A l'issue de la cérémonie, profitant de l'accréditation presse accordée à Cannes en Live, je cours dans les couloirs du Palais en direction de la salle des conférences de presse. Compte tenu de mon niveau d'accréditation, je n'arrive pas à rentrer à la conférence de presse du Jury, prise d'assaut par des badgés de niveau supérieur. En revanche, j'arrive à rentrer à la conférence de presse des lauréats. Je me souviens encore très bien de l'immense bonheur de Jean Dujardin, qui n'en revenait toujours pas.
The Artist sort en salle le 12 octobre. Après la séance, en rentrant chez moi, je pense à plusieurs choses. D'abord, que le pari fou de Michel Hazanavicius est gagné. Ensuite, que Jean Dujardin n'a pas volé son prix. Enfin, que le contraste de la séance dans mon UGC souligne à quel point nous avons de la chance de pouvoir assister aux projections du Festival de Cannes.
En France, 1,5 millions de spectateurs vont voir le film. C'est peu. Cela ne place The Artist qu'en 27e position du Box Office France 2011. Le film sort aux Etats-unis le 23 novembre. Le phénomène dépasse les frontières de l'hexagone. 6 nominations aux Golden Globes 2012, ce qui est déjà remarquable, mais surtout 3 Golden Globes remportés : meilleur film, meilleur acteur, meilleur musique. Bien que les Golden Globes soient souvent considérés comme l'antichambre des Oscars, on n'ose croire à ce qui va pourtant devenir une réalité : The Artist est nommé aux Oscars 2012 ! Et pas qu'un peu : 10 nominations ! Le film français le plus nommé de l'histoire ! On le sait depuis vendredi dernier, mais 10 c'est aussi le nombre de nominations aux Césars 2012. Avec à ce jour 58 nominations et 22 prix remportés à travers le monde, le rêve éveillé que vit toute l'équipe du film depuis le Festival de Cannes va-t-il se finir en apothéose ? Rendez-vous le 24 février pour la cérémonie des Césars, et le 26 février pour les Oscars.
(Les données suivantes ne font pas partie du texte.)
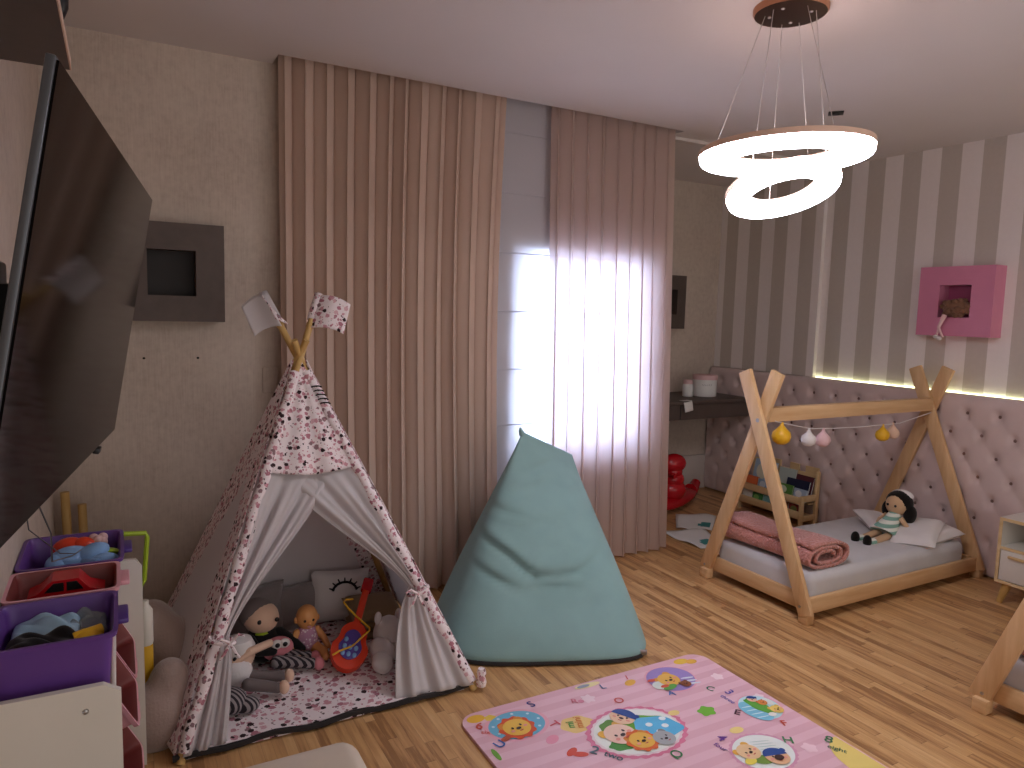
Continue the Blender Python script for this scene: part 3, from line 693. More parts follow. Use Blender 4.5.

Gageons que la ressortie de The Artist va lui permettre d'avoir la carrière en salle qu'il mérite, et de tutoyer les sommets du Box Office au point, peut-être, de détrôner un film qui semble pour l'heure… intouchable.
En attendant, je vous propose de repartir en 1927 pour retrouver George Valentin et Peppy Miller dans un bêtisier. Muet, évidemment.
Olivier
Bravo pour cet article très intéressant et bien écrit, ça nous manquait ! :-)
Rédigé par : Blan | mercredi 01 février 2012 à 10:11
Pareil que Blandine ! En ajoutant que j'aurai préféré la palme d'Or pour The Artist et bien qu'admirant totalement la prestation de Jean Dujardin, Bérénice Béjo mérite autant d'être nommée pour un prix.